The Nobel Peace Prize winner - whose current term of house arrest is due to expire just days after the vote - led her party to power in 1990 but the results were never recognised by the ruling generals.

Aung Naing Oo, a Myanmar analyst, said the USDP was expected to win despite the fact that the party is "hated".

"In a normal situation the USDP would be going to lose so they are going to make sure that they win. So they will resort to various dirty tricks," he said.

The USDP, which has 1,112 candidates contesting almost all of the constituencies, was formed by Thein Sein, the country’s prime minister, and other ministers who retired from their military posts in April.

The party inherited considerable financial resources and millions of members from the Union Solidarity and Development Association, a powerful pro-military organisation that was merged into the USDP.

The National Unity Party (NUP), the successor to late dictator Ne Win's Burma Socialist Programme Party, has also complained about the USDP collecting absentee votes by force, Mizzima News, an exile media group, reported.

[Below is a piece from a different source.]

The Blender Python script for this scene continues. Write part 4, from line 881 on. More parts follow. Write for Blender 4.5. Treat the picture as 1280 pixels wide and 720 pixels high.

The NUP is a key contender in Sunday's poll as the second largest party, and could hold the balance of power in parliament, particularly if it benefits from a protest vote against the USDP.

Aung Naing Oo said the NUP could provide a possible counterbalance to the current government's power and was actively "capitalising on the hatred of the USDP".

"The rivalry I think is quite a genuine rivalry, contrary to the belief that the NUP and the USDP co-operate," he said.